What the task asks: In the entries below, find the lines that contain the word "pixels" and copy them.

┌─ Task material

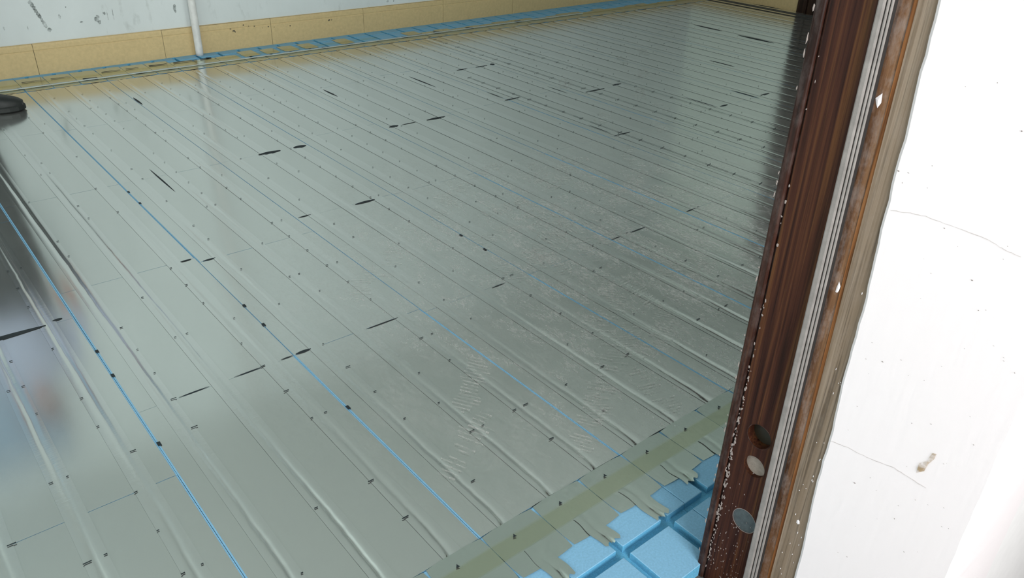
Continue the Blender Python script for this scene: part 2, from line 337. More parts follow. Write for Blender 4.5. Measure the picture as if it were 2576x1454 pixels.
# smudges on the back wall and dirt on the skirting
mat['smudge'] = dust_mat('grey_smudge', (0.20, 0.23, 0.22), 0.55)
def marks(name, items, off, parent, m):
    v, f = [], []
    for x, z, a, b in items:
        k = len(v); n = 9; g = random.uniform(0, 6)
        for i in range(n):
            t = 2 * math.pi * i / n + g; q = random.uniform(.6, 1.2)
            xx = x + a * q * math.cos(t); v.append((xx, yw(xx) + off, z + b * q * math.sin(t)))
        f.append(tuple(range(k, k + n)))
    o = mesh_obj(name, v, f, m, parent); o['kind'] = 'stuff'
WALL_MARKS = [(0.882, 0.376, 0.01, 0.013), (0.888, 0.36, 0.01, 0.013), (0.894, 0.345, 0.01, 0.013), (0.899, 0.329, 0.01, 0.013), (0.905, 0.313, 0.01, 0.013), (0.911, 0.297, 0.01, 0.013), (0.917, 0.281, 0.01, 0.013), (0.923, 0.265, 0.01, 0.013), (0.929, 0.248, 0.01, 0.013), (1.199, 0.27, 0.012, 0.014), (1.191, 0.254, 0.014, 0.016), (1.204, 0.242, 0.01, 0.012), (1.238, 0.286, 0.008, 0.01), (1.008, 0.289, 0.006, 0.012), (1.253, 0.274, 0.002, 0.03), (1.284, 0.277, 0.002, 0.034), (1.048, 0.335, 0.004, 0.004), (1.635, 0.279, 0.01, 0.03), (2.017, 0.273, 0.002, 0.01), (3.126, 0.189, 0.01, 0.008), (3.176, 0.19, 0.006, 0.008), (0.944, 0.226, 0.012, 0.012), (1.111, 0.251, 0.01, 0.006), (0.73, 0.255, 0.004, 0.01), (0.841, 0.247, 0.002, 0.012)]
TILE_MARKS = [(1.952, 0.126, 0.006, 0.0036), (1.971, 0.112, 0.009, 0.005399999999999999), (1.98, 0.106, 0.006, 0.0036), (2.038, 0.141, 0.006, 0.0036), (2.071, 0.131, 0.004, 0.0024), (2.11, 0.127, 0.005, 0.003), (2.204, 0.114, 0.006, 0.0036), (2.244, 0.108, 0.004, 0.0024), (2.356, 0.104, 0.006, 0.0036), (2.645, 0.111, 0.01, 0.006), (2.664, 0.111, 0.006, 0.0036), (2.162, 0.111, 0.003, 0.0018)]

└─
┌─ Task material

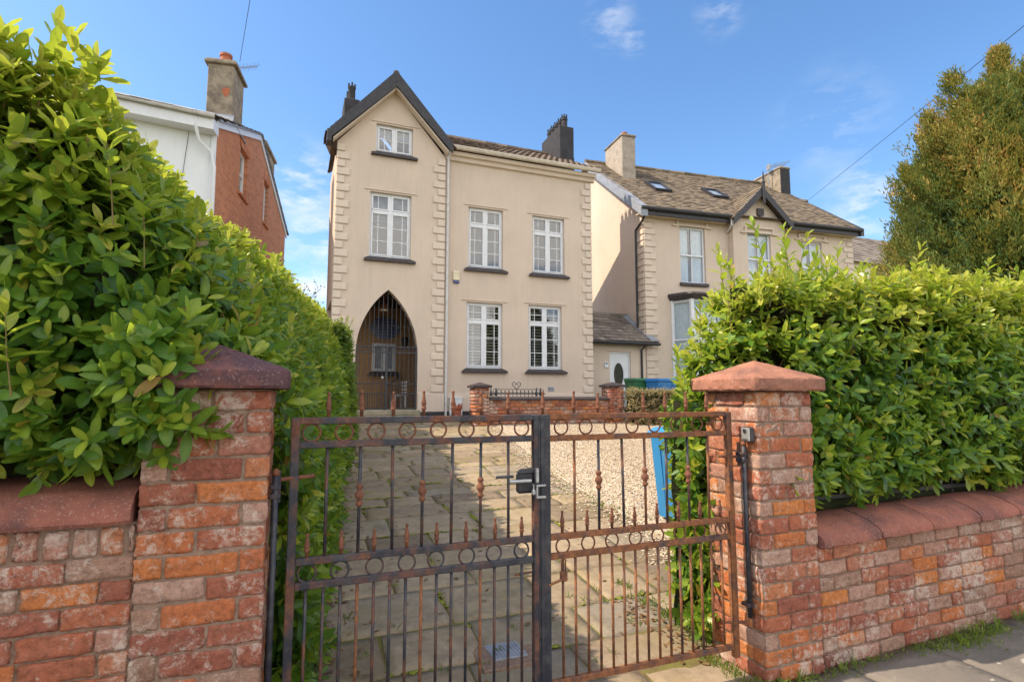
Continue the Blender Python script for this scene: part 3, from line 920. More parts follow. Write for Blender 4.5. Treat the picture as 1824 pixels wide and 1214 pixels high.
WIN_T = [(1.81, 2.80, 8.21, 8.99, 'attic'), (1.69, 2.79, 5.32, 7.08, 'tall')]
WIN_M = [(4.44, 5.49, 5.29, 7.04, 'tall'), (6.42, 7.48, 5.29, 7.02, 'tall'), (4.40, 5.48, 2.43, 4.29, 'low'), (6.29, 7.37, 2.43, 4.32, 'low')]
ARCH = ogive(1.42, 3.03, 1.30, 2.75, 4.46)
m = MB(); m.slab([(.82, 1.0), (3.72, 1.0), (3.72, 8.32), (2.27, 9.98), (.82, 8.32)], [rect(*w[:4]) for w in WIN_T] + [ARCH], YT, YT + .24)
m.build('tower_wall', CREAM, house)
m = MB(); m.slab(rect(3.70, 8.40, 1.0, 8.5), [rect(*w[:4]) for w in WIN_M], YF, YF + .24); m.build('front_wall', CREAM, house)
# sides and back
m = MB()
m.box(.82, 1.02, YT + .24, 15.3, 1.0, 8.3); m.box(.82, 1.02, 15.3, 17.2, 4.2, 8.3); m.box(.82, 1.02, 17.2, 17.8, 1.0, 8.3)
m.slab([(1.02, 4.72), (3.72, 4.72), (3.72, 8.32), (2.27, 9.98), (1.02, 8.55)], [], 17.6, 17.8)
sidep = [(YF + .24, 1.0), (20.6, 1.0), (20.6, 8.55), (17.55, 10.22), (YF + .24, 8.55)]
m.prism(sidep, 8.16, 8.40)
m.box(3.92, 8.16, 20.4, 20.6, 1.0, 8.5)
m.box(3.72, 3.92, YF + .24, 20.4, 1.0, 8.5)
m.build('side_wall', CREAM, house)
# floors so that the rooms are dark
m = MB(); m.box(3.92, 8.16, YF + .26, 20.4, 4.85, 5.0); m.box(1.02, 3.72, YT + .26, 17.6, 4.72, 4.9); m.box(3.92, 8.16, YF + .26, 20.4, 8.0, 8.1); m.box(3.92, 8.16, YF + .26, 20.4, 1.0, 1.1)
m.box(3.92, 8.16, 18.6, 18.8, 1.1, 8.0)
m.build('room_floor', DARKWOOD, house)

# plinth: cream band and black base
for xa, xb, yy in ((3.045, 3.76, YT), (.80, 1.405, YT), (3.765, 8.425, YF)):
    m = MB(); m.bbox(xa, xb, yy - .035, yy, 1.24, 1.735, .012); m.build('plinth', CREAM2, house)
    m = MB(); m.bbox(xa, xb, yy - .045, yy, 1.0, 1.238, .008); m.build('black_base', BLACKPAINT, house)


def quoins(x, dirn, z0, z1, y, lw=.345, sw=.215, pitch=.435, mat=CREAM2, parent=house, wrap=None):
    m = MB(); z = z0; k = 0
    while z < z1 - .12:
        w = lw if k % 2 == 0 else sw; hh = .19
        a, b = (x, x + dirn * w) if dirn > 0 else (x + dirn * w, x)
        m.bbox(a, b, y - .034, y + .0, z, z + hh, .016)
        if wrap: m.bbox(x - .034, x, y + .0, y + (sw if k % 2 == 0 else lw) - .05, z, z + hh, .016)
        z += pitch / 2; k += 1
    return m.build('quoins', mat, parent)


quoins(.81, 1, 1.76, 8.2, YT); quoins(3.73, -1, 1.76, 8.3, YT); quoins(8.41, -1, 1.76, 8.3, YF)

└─

Output for this task:
Continue the Blender Python script for this scene: part 2, from line 337. More parts follow. Write for Blender 4.5. Measure the picture as if it were 2576x1454 pixels.
Continue the Blender Python script for this scene: part 3, from line 920. More parts follow. Write for Blender 4.5. Treat the picture as 1824 pixels wide and 1214 pixels high.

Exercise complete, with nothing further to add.